L’augmentation de la part des énergies renouvelables dans le mix énergétique se traduirait par « la quasi-disparition des énergies fossiles d’ici 2050 et l’arrêt progressif de la production nucléaire d’ici 2045 ». Dans ce scénario, les 56 réacteurs actuellement en activité ne seraient pas prolongés au-delà d’une durée de fonctionnement de 50 années. « Certains sont arrêtés dès 40 ans, et aucun nouveau réacteur n’est mis en service ».

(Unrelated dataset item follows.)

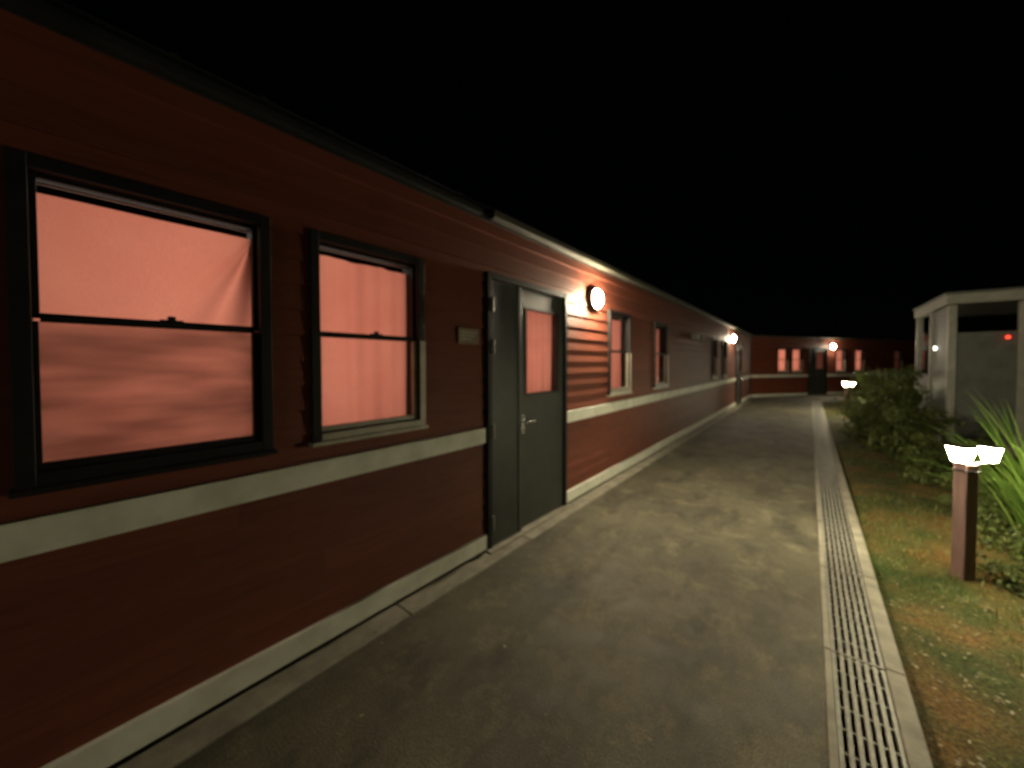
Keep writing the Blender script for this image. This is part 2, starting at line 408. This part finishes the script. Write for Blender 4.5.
# drain
p=empty('drainage_channel',(0,0,0))
b=B(); y=-9.5
while y<18:
    b.box(.079,.108,y,y+.994,-.11,.008+random.uniform(-.002,.002)); b.box(.308,.375,y,y+.994,-.11,.014+random.uniform(-.003,.003)); y+=1.0
b.obj('channel_edges',M_CONC,p,bevel=.004)
b=B(); b.box(.108,.308,-9.5,18,-.118,-.1); b.obj('channel_bed',M_DARK,p)
b=B(); y=-9.5
xs=np.linspace(.117,.299,7)
while y<18:
    for x in xs: b.box(x-.0075,x+.0075,y+.003,y+.994,-.035,.003+random.uniform(-.0006,.0006))
    for yy in np.linspace(y+.012,y+.985,9): b.box(.110,.306,yy-.005,yy+.005,-.030,-.004)
    b.box(.110,.306,y+.003,y+.016,-.03,.0015)
    y+=1.0
b.obj('grating',M_STEEL,p)

# garden bed (right)
nx,ny=120,200; X=np.concatenate([np.linspace(.376,5,90),np.linspace(5.3,60,31)]); Y=np.linspace(-10,60,ny+1)
def gz(x,y):
    a=.02*math.sin(x*3.1+y*1.3)+.015*math.sin(x*7.3-y*4.7)+.012*math.sin(y*9.1+x*2)+.008*math.sin(x*17+y*13)
    e=min(1,(x-.376)/.3); return -.03+a*e*.8+.012*e+ .02*max(0,min(1,(x-1)/3))
Vv=[(x,y,gz(x,y) if x<20 else -.03) for y in Y for x in X]; m_=len(X)
F=[(j*m_+i,j*m_+i+1,(j+1)*m_+i+1,(j+1)*m_+i) for j in range(ny) for i in range(m_-1)]
mk('garden_bed',Vv,F,M_SOIL,smooth=True)

# ------------------------------------------------------------ foliage
def leaf_cloud(name,loc,blobs,n,size,mat,up=.3):
    V=[];F=[]
    for k in range(n):
        c,r=blobs[rng.integers(len(blobs))]
        d=rng.normal(size=3); d/=np.linalg.norm(d); rr=rng.uniform(.3,1.0)**.5*(1+.25*math.sin(d[0]*9+d[2]*7+c[0]*5))
        q=np.array(c)+d*np.array(r)*rr
        if q[2]<.0: q[2]=abs(q[2])*.3+.02
        nrm=d+rng.normal(size=3)*.6+np.array([0,0,up]); nrm/=np.linalg.norm(nrm)
        t=np.cross(nrm,rng.normal(size=3)); t/=np.linalg.norm(t); bt=np.cross(nrm,t)
        s=size*rng.uniform(.6,1.4); i=len(V)
        V+=[tuple(q-t*s),tuple(q+bt*s*.42+nrm*s*.12),tuple(q+t*s),tuple(q-bt*s*.42+nrm*s*.12)]
        F.append((i,i+1,i+2,i+3))
    o=mk(name,V,F,mat); o.location=loc
    return o
def blobs_rand(n,lx,ly,h,r):
    out=[]
    for _ in range(n):
        rr=r*rng.uniform(.45,1.3); x=rng.uniform(-lx,lx); y=rng.uniform(-ly,ly)
        hh=h*(1-.45*(abs(y)/ly)**2)*(.75+.35*math.sin(y*2.3+1))
        out.append(((x,y,rng.uniform(.15,1)*hh),(rr,rr,rr*rng.uniform(.7,1.4))))
    return out
leaf_cloud('shrub',(1.2,10.6,0),blobs_rand(36,.45,2.3,1.35,.27),11000,.036,M_LEAF)
leaf_cloud('shrub',(1.6,13.4,0),blobs_rand(22,.5,1.5,1.25,.34),6000,.04,M_LEAF)
leaf_cloud('shrub',(1.45,7.1,0),blobs_rand(28,.40,1.1,.50,.17),6500,.026,M_LEAF)
leaf_cloud('shrub',(3.2,20.5,0),blobs_rand(20,1.4,1.2,1.0,.45),5000,.05,M_LEAF)
leaf_cloud('groundcover_plant',(1.5,4.9,0),blobs_rand(36,.48,1.3,.16,.12),8000,.018,M_LEAF)

def blades(name,items,mat):
    V=[];F=[]
    for (x,y,z,L,w,az,lean,curl) in items:
        i=len(V); ns=9 if L>.3 else 4; px,pz=0,0; a=lean
        ca,sa=math.cos(az),math.sin(az)
        for k in range(ns+1):
            t=k/ns; ww=w*(1-t**2.2)*(.6+.4*min(1,t*4))+.0004
            X0=x+px*ca; Y0=y+px*sa
            fold=ww*.25
            V+=[(X0-sa*ww,Y0+ca*ww,z+pz+fold),(X0,Y0,z+pz),(X0+sa*ww,Y0-ca*ww,z+pz+fold)]
            px+=L/ns*math.sin(a); pz+=L/ns*math.cos(a); a+=curl/ns
        for k in range(ns):
            j=i+k*3; F+=[(j,j+1,j+4,j+3),(j+1,j+2,j+5,j+4)]
    return mk(name,V,F,mat,smooth=True)
def flax(x,y,n,L):
    it=[]
    for k in range(n):
        az=random.uniform(0,6.283); r=random.uniform(0,.12)
        it.append((x+r*math.cos(az),y+r*math.sin(az),-.02,L*random.uniform(.6,1.1),random.uniform(.010,.017),az+random.uniform(-.4,.4),random.uniform(.02,.35),random.uniform(.1,1.7)**1.0))
    blades('flax_plant',it,M_FLAX)
flax(1.50,5.0,120,1.3); flax(2.0,5.3,80,1.3); flax(1.68,4.2,60,1.0)
it=[]
for k in range(15000):
    x=.40+abs(rng.normal())*1.2; y=.4+rng.uniform(0,1)**1.4*12
    if x>3.6: continue
    dens=math.sin(x*2.1+1)*math.sin(y*1.7)+.45*math.sin(x*5+y*3)+.3*math.sin(x*13-y*9)
    if dens<rng.uniform(-.4,.4) : continue
    it.append((x,y,gz(x,y)-.004,rng.uniform(.025,.10),rng.uniform(.0014,.003),rng.uniform(0,6.28),rng.uniform(.1,.9),rng.uniform(.2,1.4)))
blades('grass',it,M_GRASS)
V=[];F=[]
for k in range(3600):
    x=.40+abs(rng.normal())*1.1; y=rng.uniform(.6,12)
    q_=rng.uniform()
    if q_<.01: x=rng.uniform(-1.9,.35)*1.0
    elif q_<.06: x=-1.95+abs(rng.normal())*.12
    z=(gz(x,y)+.006) if x>.38 else .008
    s=rng.uniform(.005,.016); a=rng.uniform(0,6.28); t=np.array([math.cos(a),math.sin(a),rng.uniform(-.3,.3)])*s; bt=np.array([-math.sin(a),math.cos(a),rng.uniform(-.3,.3)])*s*.45
    q=np.array([x,y,z+.004]); i=len(V); V+=[tuple(q-t),tuple(q+bt),tuple(q+t),tuple(q-bt)]; F.append((i,i+1,i+2,i+3))
mk('leaf_litter',V,F,M_LITTER)

# ------------------------------------------------------------ bollard lights
def bollard(loc):
    p=empty('bollard_light',loc,math.atan2(.6273,.7788))
    b=B(); b.box(-.041,.041,-.041,.041,-.1,.80); b.obj('post',M_WOOD,p,bevel=.006)
    b=B(); b.box(-.06,.06,-.06,.06,-.1,-.005); b.obj('footing',M_CONC,p,bevel=.008)
    b=B(); b.box(-.045,.045,-.045,.045,.74,.755); b.box(-.03,.20,-.010,.010,.790,.803); b.obj('arm',M_BLACK,p,bevel=.003)
    for nm,cx,a in (('left',-.035,.050),('right',.165,.038)):
        b=B(); b.frustum(cx,0,.812,.908,a*.60,a); b.obj('diffuser_'+nm,M_BLAMP,p)
        b=B(); b.frustum(cx,0,.9085,.918,a*1.35,a*.9); b.frustum(cx,0,.804,.8115,a*.58,a*.62); b.obj('lantern_cap_'+nm,M_BLACK,p)
bollard((.85,3.94,0)); bollard((.87,14.7,0)); bollard((.85,-6.4,0))  # last one is unseen, added behind the camera to light the near wall

# ------------------------------------------------------------ kiosk
p=empty('kiosk_building',(1.85,9.7,0))
W,D,H=3.4,2.5,2.7
b=B()
for x in (0,.75,2.2,W-.1):
    b.box(x,x+.10,0,.10,.12,H-.22); b.box(x,x+.10,D-.1,D,.12,H-.22)
b.box(0,.1,D/2-.05,D/2+.05,.12,H-.22); b.obj('corner_posts',M_KPOST,p,bevel=.006)
b=B(); b.box(-.02,W+.02,-.02,D+.02,-.05,.12); b.obj('plinth',M_CONC,p)
b=B(); b.box(-.03,W+.03,-.03,D+.03,H-.20,H-.04); b.obj('fascia',M_KPOST,p,bevel=.006)
b=B(); b.box(-.05,W+.05,-.05,D+.05,H-.04,H+.0); b.obj('roof_slab',M_KIOSK,p,bevel=.006)
b=B(); ZP=1.95
for x0,x1 in ((.1,.75),(.85,2.2),(2.3,W-.1)): b.box(x0,x1,.03,.06,.12,ZP); b.box(x0,x1,.02,.08,ZP,ZP+.06)
b.box(.03,.06,.1,D/2-.05,.12,H-.22); b.box(.03,.06,D/2+.05,D-.1,.12,1.25); b.box(.1,W-.1,D-.06,D-.03,.12,H-.22); b.box(W-.06,W-.03,.1,D-.1,.12,H-.22)
b.obj('wall_panels',M_KIOSK,p)
b=B()
for x0,x1 in ((.1,.75),(.85,2.2),(2.3,W-.1)): b.quad((x0,.05,ZP+.06),(x1,.05,ZP+.06),(x1,.05,H-.22),(x0,.05,H-.22))
b.quad((.045,D/2+.05,1.25),(.045,D-.1,1.25),(.045,D-.1,H-.22),(.045,D/2+.05,H-.22))
b.obj('glazing',M_GLASS,p)
b=B(); b.box(.2,W-.2,D-.3,D-.1,.12,H-.25); b.box(.9,1.3,1.4,1.8,.12,1.5); b.obj('dark_interior_panels',M_DARK,p)  # near-black panel added behind the glazing so the glass looks dark
b=B(); b.lathe([(.020,-.02),(.020,.02)],'y',12,(.64,.0,1.91)); b.obj('red_indicator',M_RLED,p)
b=B(); b.lathe([(.035,-.05),(.035,-.02)],'x',14,(.03,.8,1.77)); b.obj('side_lamp',M_SLAMP,p)

# ------------------------------------------------------------ world + moon
w=bpy.data.worlds.new("World"); S.world=w; w.use_nodes=True
nt=w.node_tree; bg=nt.nodes['Background']; sky=nt.nodes.new('ShaderNodeTexSky'); sky.sky_type='NISHITA'; sky.sun_disc=False
sky.sun_elevation=math.radians(25); sky.sun_rotation=math.radians(120)
nt.links.new(sky.outputs[0],bg.inputs[0]); bg.inputs[1].default_value=.0001
L=bpy.data.lights.new('moon','SUN'); L.energy=.002; L.angle=math.radians(.5); L.color=(.8,.88,1)
o=bpy.data.objects.new('moon',L); link(o); o.rotation_euler=(math.radians(65),0,math.radians(60))

# ------------------------------------------------------------ camera
c=bpy.data.cameras.new('camera'); cam=bpy.data.objects.new('camera',c); link(cam)
c.sensor_width=36; c.lens=13.0; c.clip_start=.05; c.clip_end=500; c.shift_y=-.0117
c.dof.use_dof=True; c.dof.focus_distance=.3; c.dof.aperture_fstop=4.2
cam.location=(0,0,1.49); cam.rotation_euler=(math.radians(90-1.4),0,math.radians(38.85))
S.camera=cam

De ce fait, en 2050, la consommation serait couverte à 96 % par des énergies renouvelables (production multipliée par 3). Toutefois, celle-ci ne serait possible qu’avec une baisse de la consommation d’énergie primaire. Dans ce cas, négaWatt s’attend à une consommation divisée par 3 d’ici 2050.
Quelles externalités ?
Orienté vers l’atteinte des 17 Objectifs de développement durable fixés par l’ONU, ce scénario trace une trajectoire positive pour la société et pour l’environnement. Quatre marqueurs ont été identifiés et mesurés pour le montrer : émissions carbone, emplois, qualité de vie et l’empreinte matière.
- Les émissions territoriales de gaz à effet de serre (GES) sont divisées par neuf entre 2019 et 2050.
- Au moins 500.000 emplois sont à créer d’ici une dizaine d’années dans les métiers de la transition énergétique, « à condition de la démarrer dès à présent ! » La rénovation complète et performante des bâtiments crée à elle seule près de 300.000 emplois, les énergies renouvelables plus de 100.000.
- La santé de la population française s’améliorerait selon trois paramètres à considérer : un régime alimentaire plus équilibré, une meilleure qualité de l’air, de l’eau et des sols, et le développement des modes actifs de mobilité.
- L’empreinte matière de la France passerait de 850 à 600 millions de tonnes de matériaux bruts, « réduisant d’autant la pression exercée sur les ressources naturelles ».